Hi,
Here an article about dislodging electrons with help of LEDS.
In 20th century physics two ideas stand out as being totally revolutionary: relativity and quantum theory. Although Einstein is best known for his theory of relativity, he also played a major role in developing quantum theory. And it was his contribution to quantum theory - explaining the photoelectric effect - which won Einstein his Nobel Prize in 1921.
The photoelectric effect is the name given to the observation that when light is shone onto a piece of metal, a small current flows through the metal. The light is giving its energy to electrons in the atoms of the metal and allowing them to move around, producing the current. However, not all colours of light affect metals in this way. No matter how bright a red light you have, it will not produce a current in a metal, but even a very dim blue light will result in a current flowing. The problem was that these results can't be explained if light is thought of as a wave. Waves can have any amount of energy you want - big waves have a lot of energy, small waves have very little. And if light is a wave, then the brightness of the light affects the amount of energy - the brighter the light, the bigger the wave, the more energy it has. The different colours of light are defined by the amount of energy they have. If all else is equal, blue light has more energy than red light with yellow light somewhere in between. But this means that if light is a wave, a dim blue light would have the same amount of energy as a very bright red light. And if this is the case, then why won't a bright red light produce a current in a piece of metal as well as a dim blue light? Einstein realised that the only way to explain the photoelectric effect was to say that instead of being a wave, as was generally accepted, light was actually made up of lots of small packets of energy called photons that behaved like particles. Einstein wasn't the first person to use the idea of photons, but he was the first to make it the starting point of an explanation rather than a convenient fiddle to explain away odd results.

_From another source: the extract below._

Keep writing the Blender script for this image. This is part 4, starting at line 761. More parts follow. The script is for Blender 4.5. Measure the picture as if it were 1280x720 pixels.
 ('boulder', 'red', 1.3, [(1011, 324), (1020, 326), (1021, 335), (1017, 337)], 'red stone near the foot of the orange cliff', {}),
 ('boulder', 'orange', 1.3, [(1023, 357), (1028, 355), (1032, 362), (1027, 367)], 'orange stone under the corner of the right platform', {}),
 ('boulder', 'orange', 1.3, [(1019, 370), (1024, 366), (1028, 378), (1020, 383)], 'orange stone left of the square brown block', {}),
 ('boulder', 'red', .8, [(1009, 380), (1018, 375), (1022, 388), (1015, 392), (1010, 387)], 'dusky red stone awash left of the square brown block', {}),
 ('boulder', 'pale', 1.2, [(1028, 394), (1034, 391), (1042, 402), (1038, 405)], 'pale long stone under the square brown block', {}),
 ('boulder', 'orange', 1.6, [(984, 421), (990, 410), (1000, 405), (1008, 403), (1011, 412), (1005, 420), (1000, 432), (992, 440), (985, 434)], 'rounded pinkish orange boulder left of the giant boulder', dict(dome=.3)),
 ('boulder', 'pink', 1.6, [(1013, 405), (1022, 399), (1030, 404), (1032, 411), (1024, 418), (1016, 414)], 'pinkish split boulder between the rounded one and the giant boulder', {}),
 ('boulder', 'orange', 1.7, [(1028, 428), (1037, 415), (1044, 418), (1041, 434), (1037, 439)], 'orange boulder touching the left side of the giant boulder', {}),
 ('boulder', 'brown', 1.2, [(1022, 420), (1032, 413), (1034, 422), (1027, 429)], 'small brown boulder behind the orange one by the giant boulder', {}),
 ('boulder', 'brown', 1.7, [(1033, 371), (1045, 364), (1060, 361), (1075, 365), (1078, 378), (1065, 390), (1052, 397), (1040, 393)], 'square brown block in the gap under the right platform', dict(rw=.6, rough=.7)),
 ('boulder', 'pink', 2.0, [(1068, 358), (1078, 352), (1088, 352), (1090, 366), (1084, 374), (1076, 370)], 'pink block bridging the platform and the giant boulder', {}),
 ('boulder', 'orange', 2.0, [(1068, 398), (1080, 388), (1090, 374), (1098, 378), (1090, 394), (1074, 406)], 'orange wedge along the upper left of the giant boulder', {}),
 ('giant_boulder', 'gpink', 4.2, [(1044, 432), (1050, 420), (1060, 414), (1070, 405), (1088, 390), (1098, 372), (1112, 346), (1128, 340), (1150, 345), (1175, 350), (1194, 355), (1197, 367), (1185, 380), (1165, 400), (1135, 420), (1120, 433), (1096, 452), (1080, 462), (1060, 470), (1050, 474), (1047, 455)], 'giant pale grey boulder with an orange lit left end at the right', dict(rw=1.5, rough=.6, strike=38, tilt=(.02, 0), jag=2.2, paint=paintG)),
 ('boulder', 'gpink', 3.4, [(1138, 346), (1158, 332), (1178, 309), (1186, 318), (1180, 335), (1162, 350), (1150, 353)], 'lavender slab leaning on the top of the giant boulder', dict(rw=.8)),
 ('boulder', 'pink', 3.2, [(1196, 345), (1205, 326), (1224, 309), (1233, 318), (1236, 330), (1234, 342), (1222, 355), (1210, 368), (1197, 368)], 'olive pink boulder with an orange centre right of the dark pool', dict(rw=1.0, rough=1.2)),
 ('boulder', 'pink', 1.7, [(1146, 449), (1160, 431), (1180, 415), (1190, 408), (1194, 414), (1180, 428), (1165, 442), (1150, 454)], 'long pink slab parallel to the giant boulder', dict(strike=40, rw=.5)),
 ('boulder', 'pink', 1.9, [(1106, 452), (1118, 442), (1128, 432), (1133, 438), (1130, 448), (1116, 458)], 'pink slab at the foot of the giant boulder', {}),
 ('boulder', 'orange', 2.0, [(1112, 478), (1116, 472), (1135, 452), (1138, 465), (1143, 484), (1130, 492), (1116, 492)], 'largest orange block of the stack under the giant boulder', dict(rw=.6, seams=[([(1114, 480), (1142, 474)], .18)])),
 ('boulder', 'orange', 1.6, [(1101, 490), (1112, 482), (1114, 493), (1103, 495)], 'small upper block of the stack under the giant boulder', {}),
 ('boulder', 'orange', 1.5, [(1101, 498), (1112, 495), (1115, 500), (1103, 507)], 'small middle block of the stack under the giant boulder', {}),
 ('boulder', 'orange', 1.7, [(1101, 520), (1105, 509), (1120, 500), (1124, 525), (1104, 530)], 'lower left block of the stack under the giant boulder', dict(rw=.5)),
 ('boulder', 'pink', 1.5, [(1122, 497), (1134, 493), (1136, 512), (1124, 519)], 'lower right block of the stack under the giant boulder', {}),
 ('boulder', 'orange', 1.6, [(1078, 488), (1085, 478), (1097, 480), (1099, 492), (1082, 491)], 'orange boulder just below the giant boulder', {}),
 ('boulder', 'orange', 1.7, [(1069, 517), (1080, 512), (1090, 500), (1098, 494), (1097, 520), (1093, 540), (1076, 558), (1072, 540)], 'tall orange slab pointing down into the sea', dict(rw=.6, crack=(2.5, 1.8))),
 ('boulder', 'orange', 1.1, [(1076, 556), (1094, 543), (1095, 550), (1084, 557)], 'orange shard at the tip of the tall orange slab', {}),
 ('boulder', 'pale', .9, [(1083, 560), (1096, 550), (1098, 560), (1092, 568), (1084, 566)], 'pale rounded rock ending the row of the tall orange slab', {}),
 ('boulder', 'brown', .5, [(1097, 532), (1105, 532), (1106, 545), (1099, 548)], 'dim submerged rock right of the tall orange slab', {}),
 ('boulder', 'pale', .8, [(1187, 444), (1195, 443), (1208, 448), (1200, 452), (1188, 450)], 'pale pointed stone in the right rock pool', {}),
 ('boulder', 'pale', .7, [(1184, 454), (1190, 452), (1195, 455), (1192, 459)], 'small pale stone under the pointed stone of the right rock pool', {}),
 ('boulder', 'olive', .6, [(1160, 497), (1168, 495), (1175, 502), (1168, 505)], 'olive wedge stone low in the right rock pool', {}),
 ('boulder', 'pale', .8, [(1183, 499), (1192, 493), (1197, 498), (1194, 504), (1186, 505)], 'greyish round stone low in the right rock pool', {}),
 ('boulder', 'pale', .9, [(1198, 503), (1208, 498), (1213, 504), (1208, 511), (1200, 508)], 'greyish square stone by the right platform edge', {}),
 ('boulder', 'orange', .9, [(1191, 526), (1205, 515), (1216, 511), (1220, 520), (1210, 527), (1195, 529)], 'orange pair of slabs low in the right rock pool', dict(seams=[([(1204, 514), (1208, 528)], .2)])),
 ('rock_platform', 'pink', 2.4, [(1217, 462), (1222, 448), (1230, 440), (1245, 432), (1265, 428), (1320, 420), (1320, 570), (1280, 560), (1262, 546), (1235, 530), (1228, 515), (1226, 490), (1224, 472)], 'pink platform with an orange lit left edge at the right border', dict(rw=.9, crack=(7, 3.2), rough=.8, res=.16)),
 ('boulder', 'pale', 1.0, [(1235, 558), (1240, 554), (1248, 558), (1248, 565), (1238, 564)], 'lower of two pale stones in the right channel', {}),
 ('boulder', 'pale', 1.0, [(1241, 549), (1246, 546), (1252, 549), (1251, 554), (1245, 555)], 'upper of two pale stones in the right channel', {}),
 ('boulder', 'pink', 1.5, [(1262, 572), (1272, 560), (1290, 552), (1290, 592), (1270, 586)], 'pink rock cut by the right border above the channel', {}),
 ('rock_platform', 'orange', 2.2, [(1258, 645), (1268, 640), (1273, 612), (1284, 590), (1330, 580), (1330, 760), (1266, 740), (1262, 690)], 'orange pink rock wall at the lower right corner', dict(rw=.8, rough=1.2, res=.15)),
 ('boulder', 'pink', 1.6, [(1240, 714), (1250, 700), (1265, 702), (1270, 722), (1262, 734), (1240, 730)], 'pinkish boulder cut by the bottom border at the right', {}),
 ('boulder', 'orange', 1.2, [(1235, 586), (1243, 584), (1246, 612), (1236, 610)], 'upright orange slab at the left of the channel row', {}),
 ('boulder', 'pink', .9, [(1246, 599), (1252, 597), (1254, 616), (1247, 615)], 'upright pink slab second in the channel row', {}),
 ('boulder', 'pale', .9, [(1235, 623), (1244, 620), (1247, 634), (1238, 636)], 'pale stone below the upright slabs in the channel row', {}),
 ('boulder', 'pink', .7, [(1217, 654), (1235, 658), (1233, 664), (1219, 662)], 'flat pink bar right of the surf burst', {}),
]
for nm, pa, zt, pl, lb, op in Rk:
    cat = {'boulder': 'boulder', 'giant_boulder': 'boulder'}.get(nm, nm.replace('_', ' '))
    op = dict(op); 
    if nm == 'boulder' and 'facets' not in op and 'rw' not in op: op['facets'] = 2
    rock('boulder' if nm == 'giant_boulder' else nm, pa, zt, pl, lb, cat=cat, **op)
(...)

With light as photons, Einstein showed that red light can't dislodge electrons because its individual photons don't have enough energy - the impacts are just not large enough to shift the electrons. However, blue light can dislodge electrons - each individual photon has more energy than the red photon. And photons of ultraviolet light, which have yet more energy, will give electrons enough energy to whizz away from the metal altogether. A good way to think of the photoelectric effect is like a full car park with lots of really bad drivers. There is a car parked in a space, and lots of other drivers want that space. To get it they can try knocking the parked car out of the way, but they can only manage to hit it one car at a time. A tiny red mini just won't have the energy to knock the parked car out of the parking space, but a big blue van will. And imagine hitting the parked car with a big ultraviolet lorry - the parked car is most likely going to move far enough to collide with something else. Returning to light and electrons, there is never really just one photon of light at a time. A bright light emits lots of photons, but it doesn't matter how bright a red light gets; red photons will still not be able to budge a single electron. This is like having a car park full of red minis each randomly hitting a parked car in turn - there will be a lot of dents but the parked car will remain where it is. However, even a dim blue light will shift some electrons - we know that even one blue van will be able to move the parked car.
Einstein's explanation of the photoelectric effect was just the start of an avalanche of discoveries that became quantum theory. In this theory, light is not just a particle and not just a wave: it can be one or the other, depending on how it is measured. And it was discovered later that even the electrons are not just particles but are waves too.